Sean Simmers / Patriot-News File |
Donald Gillian
The Patriot-News
Pennsylvania made national news in September for all the wrong reasons.
The Patriot-News reported that Pennsylvania’s Office of Homeland Security had been tracking groups engaged in lawful, peaceful protests, including groups opposed to natural gas drilling, peace activists and gay rights groups. An embarrassed Gov. Ed Rendell, who said that he had been unaware of the program until he read the newspaper, issued an immediate order to halt it.
It turns out the homeland security office or its private consultant were doing more than just monitoring law-abiding citizens.
They were comparing environmental activists to Al-Qaeda.
They were tracking down protesters and grilling their parents.
They were seeking a network of citizen spies to combat the security threats they saw in virtually any legal political activity.
And they were feeding their suspicions not only to law enforcement, but to dozens of private businesses from natural gas drillers to The Hershey Co.
Internal e-mails from the Homeland Security office reveal a determined effort to recruit local people receiving its intelligence bulletins — municipal police chiefs, county sheriffs, local emergency management personnel — into its network of citizen spies.
The goal was to get those locals to start feeding information to the Institute of Terrorism Research and Response, a private “intelligence” contractor working with the state’s Homeland Security office.
In an e-mail to ITRR in June, former OHS Director James Powers explains, “Thus far, we’ve pushed information to the customer and haven’t actually requested feedback regarding the sites/cities mentioned” in the bulletins.
“We’re not looking for them to dump everything on us that occurs in their jurisdiction,” he writes, “only that which relates to the critical infrastructure. In turn, we’ll provide it to you for the analysts to review and make further findings.”
However, the definition of “critical infrastructure” employed by Powers and ITRR was clearly very broad. The bulletins were, in fact, loaded with information about legal and peaceful activities by activist groups of all political persuasions.
ITRR’S contract expired in October and, following the revelations in September, Rendell ordered it not to be renewed. The governor declined to fire Powers, but Powers resigned a few weeks later.
State lawmakers held a single hearing on the tracking of these groups. Some want more answers.
And while the state’s contract with ITRR was not renewed, the programs continue.
ITRR continues to monitor law-abiding citizens for its corporate clients.
The Pennsylvania State Police is hiring five new analysts for its Criminal Intelligence Center to take over the role of identifying threats to critical infrastructure.

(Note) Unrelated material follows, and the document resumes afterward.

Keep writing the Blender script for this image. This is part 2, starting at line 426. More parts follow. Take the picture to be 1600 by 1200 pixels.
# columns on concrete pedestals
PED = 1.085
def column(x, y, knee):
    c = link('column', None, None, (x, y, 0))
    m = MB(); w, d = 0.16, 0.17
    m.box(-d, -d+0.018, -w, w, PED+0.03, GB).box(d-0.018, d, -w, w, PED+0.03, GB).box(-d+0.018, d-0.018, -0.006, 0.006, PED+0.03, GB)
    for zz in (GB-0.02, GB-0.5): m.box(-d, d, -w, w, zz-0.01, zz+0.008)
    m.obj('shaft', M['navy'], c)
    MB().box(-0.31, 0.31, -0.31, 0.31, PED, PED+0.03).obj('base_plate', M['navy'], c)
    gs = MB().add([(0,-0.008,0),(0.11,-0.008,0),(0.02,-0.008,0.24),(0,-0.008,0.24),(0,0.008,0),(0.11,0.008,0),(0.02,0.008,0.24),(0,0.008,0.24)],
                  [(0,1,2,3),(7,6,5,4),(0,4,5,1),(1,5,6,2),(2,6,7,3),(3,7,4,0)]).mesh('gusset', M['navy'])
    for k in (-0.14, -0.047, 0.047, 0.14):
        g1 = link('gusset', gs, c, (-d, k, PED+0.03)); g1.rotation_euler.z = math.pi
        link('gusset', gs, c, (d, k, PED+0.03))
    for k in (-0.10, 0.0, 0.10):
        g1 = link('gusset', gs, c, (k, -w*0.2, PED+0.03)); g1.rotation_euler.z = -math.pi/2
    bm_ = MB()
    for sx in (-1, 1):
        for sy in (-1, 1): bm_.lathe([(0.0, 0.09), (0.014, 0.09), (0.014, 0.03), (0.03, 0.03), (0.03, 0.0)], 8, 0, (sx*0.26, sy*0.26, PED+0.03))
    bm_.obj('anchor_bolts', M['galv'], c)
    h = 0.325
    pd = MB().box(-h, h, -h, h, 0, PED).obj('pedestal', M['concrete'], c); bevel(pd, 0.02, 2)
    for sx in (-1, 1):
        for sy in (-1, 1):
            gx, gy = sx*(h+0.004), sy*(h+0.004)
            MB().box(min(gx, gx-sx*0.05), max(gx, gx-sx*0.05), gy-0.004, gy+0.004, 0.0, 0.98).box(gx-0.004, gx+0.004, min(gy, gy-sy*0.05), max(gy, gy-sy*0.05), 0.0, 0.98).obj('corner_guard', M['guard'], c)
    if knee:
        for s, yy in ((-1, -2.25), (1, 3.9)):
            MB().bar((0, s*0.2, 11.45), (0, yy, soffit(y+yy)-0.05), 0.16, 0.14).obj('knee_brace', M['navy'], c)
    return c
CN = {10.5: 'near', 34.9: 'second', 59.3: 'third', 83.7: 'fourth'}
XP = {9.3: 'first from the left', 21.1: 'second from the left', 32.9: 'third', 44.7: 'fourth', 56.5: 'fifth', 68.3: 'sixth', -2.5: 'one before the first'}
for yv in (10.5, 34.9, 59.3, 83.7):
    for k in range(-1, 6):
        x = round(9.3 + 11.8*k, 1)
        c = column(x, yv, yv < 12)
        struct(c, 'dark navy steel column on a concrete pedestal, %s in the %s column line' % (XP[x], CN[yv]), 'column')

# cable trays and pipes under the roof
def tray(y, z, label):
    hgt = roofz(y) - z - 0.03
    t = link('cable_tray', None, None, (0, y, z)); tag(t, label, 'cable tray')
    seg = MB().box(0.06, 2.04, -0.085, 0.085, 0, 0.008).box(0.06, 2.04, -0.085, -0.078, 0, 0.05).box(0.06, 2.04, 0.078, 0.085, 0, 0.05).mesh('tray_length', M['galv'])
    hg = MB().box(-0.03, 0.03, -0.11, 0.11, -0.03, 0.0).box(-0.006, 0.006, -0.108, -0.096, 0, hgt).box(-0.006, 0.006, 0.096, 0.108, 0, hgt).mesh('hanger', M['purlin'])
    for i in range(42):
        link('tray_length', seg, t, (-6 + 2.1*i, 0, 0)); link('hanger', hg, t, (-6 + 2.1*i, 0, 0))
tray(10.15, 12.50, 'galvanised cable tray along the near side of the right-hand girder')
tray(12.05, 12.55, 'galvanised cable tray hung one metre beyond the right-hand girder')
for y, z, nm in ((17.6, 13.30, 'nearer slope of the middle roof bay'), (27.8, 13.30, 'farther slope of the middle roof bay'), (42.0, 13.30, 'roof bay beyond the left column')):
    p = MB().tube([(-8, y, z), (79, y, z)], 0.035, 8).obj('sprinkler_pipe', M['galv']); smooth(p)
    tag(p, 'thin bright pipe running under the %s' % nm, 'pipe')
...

Using the State Police is “a better avenue,” said Rep. Daryl Metcalfe, R-Butler, whose own rallies were listed in the intelligence bulletins as a “moderate threat.”
“At the same time, as they move these operations in-house, they need to ensure checks and balances are in place,” he said.
‘Shades of Al-Qaeda’
From the very first page of the very first bulletin published by Homeland Security, ITRR focused not on groups with a clear terrorist agenda such as Islamists or Neo-Nazis, but on political activists.
The contractor argued that even though groups are non-violent, they can conduct “demonstrations and campaigns that can close down a facility and embarrass a company.”
Pennsylvania was ITRR’s only government client. The contractor made the lion’s share of its money serving private corporate clients.
Regular readers of the bulletins could easily begin to view activists as a threat. The bulletins freely mixed references to actual terrorist activity abroad with warnings about the non-violent, lawful activities of Pennsylvania citizens.
A July 30 bulletin that discusses “jihadist threats in France” quoting Al-Qaeda, also warns that natural gas drilling events “may draw unruly crowds.”
The bulletin warns of “flashpoints for confrontations over natural gas drilling” and provides a list of meetings “singled out by anti-drilling activists.” The list includes township supervisors meetings, county commissioners meetings and a possible Pennsylvania Forestry Association meeting in Mechanicsburg.
The bulletins also freely label activist groups to make them sound menacing — sometimes inconsistently.